Les femmes étaient donc présentes dans les manifestations, mais également dans certaines grèves qui touchaient le pays. Ainsi, les femmes occupèrent l’usine CSF en Isère, même si cela représentait une rupture dans l’ordre des choses. M. Zancarini-Fournel cite plusieurs autres exemples, qui montrent la diversité des revendications féminines. Les ouvrières de Jaeger, à Caen, se révoltent à l’aide d’un slogan : « les compteurs défilent, les femmes tombent ». Pour les ouvrières de l’usine Wonder, à Saint-Ouen, c’est le droit à la douche qu’elles réclament, mettant en évidence les terribles conditions de travail qu’elles subissent.
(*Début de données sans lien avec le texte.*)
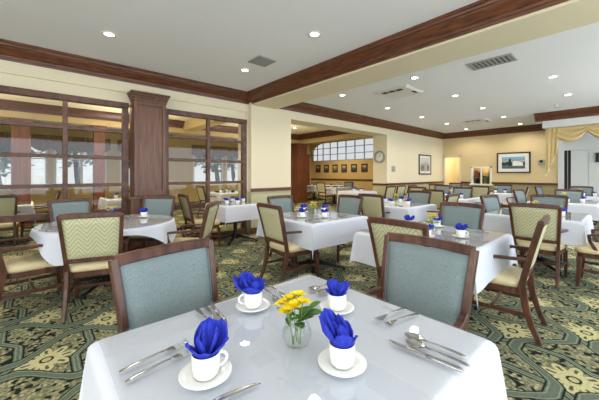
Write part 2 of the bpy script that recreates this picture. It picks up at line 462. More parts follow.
# wooden column between them
co = MB()
co.box(1.20, 1.70, 5.47, YW + 0.1, 0, 2.60)
co.box(1.14, 1.76, 5.40, YW + 0.1, 0, 0.90); co.box(1.11, 1.79, 5.37, YW + 0.1, 0.90, 0.95)
struct('column', co, M_col, 0.006)
cp_ = MB(); x0, x1, yf = 1.20, 1.70, 5.47
for a, b, c, d in ((x0, x0 + 0.06, 0.95, 2.60), (x1 - 0.06, x1, 0.95, 2.60)): cp_.box(a, b, yf - 0.022, yf, c, d)
cp_.box(x0 + 0.06, x1 - 0.06, yf - 0.022, yf, 0.95, 1.04); cp_.box(x0 + 0.06, x1 - 0.06, yf - 0.022, yf, 2.48, 2.60)
struct('trim_12', cp_, M_col, 0.005)
cc = MB()
cc.box(1.185, 1.715, 5.44, YW + 0.05, 2.545, 2.59); cc.box(1.17, 1.73, 5.43, YW + 0.05, 2.59, 2.63); cc.box(1.155, 1.745, 5.415, YW + 0.05, 2.63, 2.665); cc.box(1.14, 1.76, 5.40, YW + 0.05, 2.665, 2.70)
struct('trim_13', cc, M_col, 0.008)

# high window in the inner room
hw = MB(); Xw = XF + 0.02
for yv in (9.14, 9.8, 10.45, 11.1, 11.75, 12.35, 12.95, 13.45, 13.86): hw.box(Xw, Xw + 0.05, yv - 0.022, yv + 0.022, 2.12, 3.30 if yv < 13.0 else (3.14 if yv < 13.6 else 2.85))
for zv, t in ((2.14, 0.03), (2.53, 0.018), (2.92, 0.018), (3.28, 0.025)): hw.box(Xw + 0.005, Xw + 0.045, 9.12, 13.9 if zv < 2.8 else (13.75 if zv < 3 else 12.9), zv - t, zv + t)
ap = [(12.7 + 1.2 * math.cos(a), 2.72 + 0.58 * math.sin(a)) for a in [R(k) for k in range(0, 91, 10)]]
hw.sweep([(Xw + 0.025, p[0], p[1]) for p in ap], (0.03, 0.03), up=(1, 0, 0))
f = struct('window_3', hw, M_vent)
MB().box(Xw + 0.02, Xw + 0.024, 9.12, 13.9, 2.12, 3.3).obj('glass_pane', M_glass, f)
# outside windows of the rear room
for i, (a, c) in enumerate(wins):
    fr = MB(); yb = 14.02
    fr.box(a, c, yb, yb + 0.06, 2.47, 2.55); fr.box(a, c, yb, yb + 0.06, 0.75, 0.83)
    for xv in (a + 0.04, (a + c) / 2, c - 0.04): fr.box(xv - 0.04, xv + 0.04, yb, yb + 0.06, 0.83, 2.47)
    fr.box(a, c, yb + 0.01, yb + 0.05, 1.85, 1.89)
    f = struct('window_%d' % (4 + i), fr, M_white)
    MB().box(a, c, yb + 0.03, yb + 0.034, 0.75, 2.55).obj('glass_pane', M_glass, f)
    # scalloped valance
    va = MB(); n = 36; top = []; bot = []
    for k in range(n + 1):
        t = k / n; xx = a - 0.1 + (c - a + 0.2) * t
        yy = 13.9 + 0.025 * math.sin(t * 50)
        top.append((xx, yy, 2.72)); bot.append((xx, yy, 2.30 - 0.16 * abs(math.sin(t * 3 * PI)) + 0.0))
    va.rings([top, bot], False, False, False)
    tag(va.obj('valance', M_valance), 'brown scalloped valance over %s window of the rear room' % ['the first left', 'the second left', 'the third left', 'the fourth left', 'the second last', 'the last'][i], 'valance', 'valances in the rear room')

# pillars of the rear room
def pillar(x, y, hw_, hz, n):
    p = MB(); p.box(x - hw_, x + hw_, y - hw_, y + hw_, 0, hz); p.box(x - hw_ - .03, x + hw_ + .03, y - hw_ - .03, y + hw_ + .03, 0, 0.14)
    p.box(x - hw_ - .03, x + hw_ + .03, y - hw_ - .03, y + hw_ + .03, 0.95, 1.0); p.box(x - hw_ - .04, x + hw_ + .04, y - hw_ - .04, y + hw_ + .04, hz - 0.1, hz)
    for k in (-1, 0, 1): p.box(x + k * hw_ * 0.6 - 0.012, x + k * hw_ * 0.6 + 0.012, y - hw_ - 0.008, y - hw_, 1.05, hz - 0.15)
    struct('pillar' if n == 0 else 'pillar_%d' % n, p, M_redwood, 0.005)
pillar(9.09, 10.3, 0.30, 2.71, 1)
pillar(12.5, 13.6, 0.25, 2.55, 2)
pillar(1.34, 10.3, 0.13, 2.71, 3)
pillar(-0.30, 10.3, 0.18, 2.71, 4)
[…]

Les revendications sont également salariales : à la CIBA dans le Rhône, un protocole est signé en juin à la suite des réclamations pour une égalité salariale entre femmes et hommes.
Autre que la participation physique des femmes aux mobilisations, la question du rapport homme-femme est posée lors de quelques-unes des nombreuses conférences à la Sorbonne ou à Nanterre, universités occupées par les étudiants. C’est le FMA,
Féminin, Masculin, Avenir qui met ces questions à l’ordre du jour. Promu par le Mouvement démocratique féminin (MDF), membre de la Convention des institutions républicaines – parti politique créé par Mitterrand –, le FMA aborde en amphithéâtre la question de la sexualité, de la différence des sexes, des rapports inégalitaires hommes-femmes. Il assure sa visibilité par un stand qu’il tient à la Sorbonne, et joue un rôle d’éveilleur des consciences par sa présence permanente au quartier latin. Cependant, il faut bien se rendre compte que le FMA est l’unique mouvement de mai 68 et abordant ces questions à avoir bénéficié d’autant de visibilité, alors même que sa visibilité est restée moindre.